__EXERCISE DATA__:
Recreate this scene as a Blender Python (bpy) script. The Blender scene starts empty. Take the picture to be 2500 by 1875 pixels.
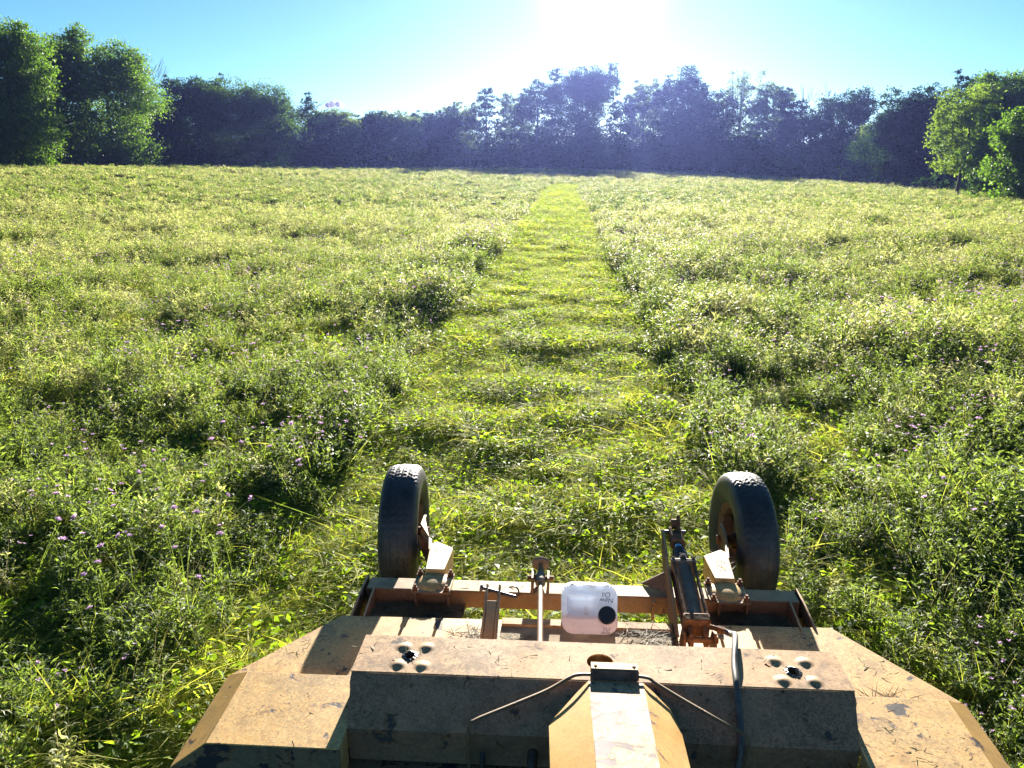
import bpy, bmesh, math, random
import numpy as np
from mathutils import Vector, Matrix

R = math.radians
scene = bpy.context.scene
coll = scene.collection
rng = np.random.default_rng(7)
random.seed(7)

# ------------------------------------------------------------------ camera
CAM_H = 2.4
cam_d = bpy.data.cameras.new('camera')
cam_d.sensor_width = 36.0
cam_d.lens = 36.0 * 1925 / 2500
cam_d.clip_start = 0.05
cam_d.clip_end = 4000
cam = bpy.data.objects.new('camera', cam_d)
cam.location = (0, 0, CAM_H)
cam.rotation_euler = (R(90 - 15.65), 0, R(3.66))
coll.objects.link(cam)
scene.camera = cam

# ------------------------------------------------------------------ light
SUN_EL, SUN_AZ = R(11.5), R(2.3)          # azimuth from +y towards +x
world = bpy.data.worlds.new('World')
scene.world = world
world.use_nodes = True
wn, wl = world.node_tree.nodes, world.node_tree.links
wn.clear()
w_out = wn.new('ShaderNodeOutputWorld')
w_bg = wn.new('ShaderNodeBackground')
w_sky = wn.new('ShaderNodeTexSky')
w_sky.sky_type = 'NISHITA'
w_sky.sun_disc = False
w_sky.sun_elevation = SUN_EL
w_sky.sun_rotation = SUN_AZ
w_sky.altitude = 200
w_sky.air_density = 0.6
w_sky.dust_density = 0.12
w_sky.ozone_density = 6.0
w_bg.inputs['Strength'].default_value = 0.05
w_tint = wn.new('ShaderNodeMix'); w_tint.data_type = 'RGBA'; w_tint.blend_type = 'MULTIPLY'
w_tint.inputs[0].default_value = 1.0
w_tint.inputs[7].default_value = (1.14, 1.07, 0.70, 1)
wl.new(w_sky.outputs[0], w_tint.inputs[6])
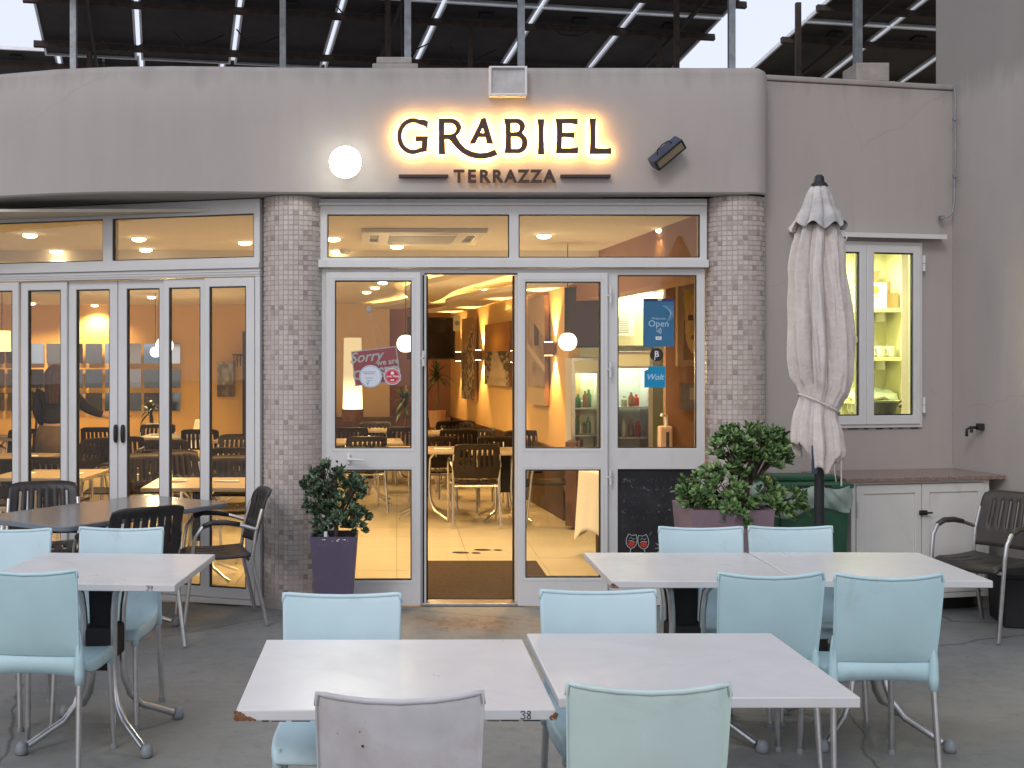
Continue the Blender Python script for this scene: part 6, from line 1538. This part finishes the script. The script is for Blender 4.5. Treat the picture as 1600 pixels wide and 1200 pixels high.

__AIM__: Without the pictures, repeat the entries above line by line, from the first through the one that contains "scene.camera = cam", both ends included.

__OUTPUT FOR THIS EXERCISE__:
Recreate this scene as a Blender Python (bpy) script. The Blender scene starts empty. Take the picture to be 2500 by 1875 pixels.
import bpy, bmesh, math, random
import numpy as np
from mathutils import Vector, Matrix

R = math.radians
scene = bpy.context.scene
coll = scene.collection
rng = np.random.default_rng(7)
random.seed(7)

# ------------------------------------------------------------------ camera
CAM_H = 2.4
cam_d = bpy.data.cameras.new('camera')
cam_d.sensor_width = 36.0
cam_d.lens = 36.0 * 1925 / 2500
cam_d.clip_start = 0.05
cam_d.clip_end = 4000
cam = bpy.data.objects.new('camera', cam_d)
cam.location = (0, 0, CAM_H)
cam.rotation_euler = (R(90 - 15.65), 0, R(3.66))
coll.objects.link(cam)
scene.camera = cam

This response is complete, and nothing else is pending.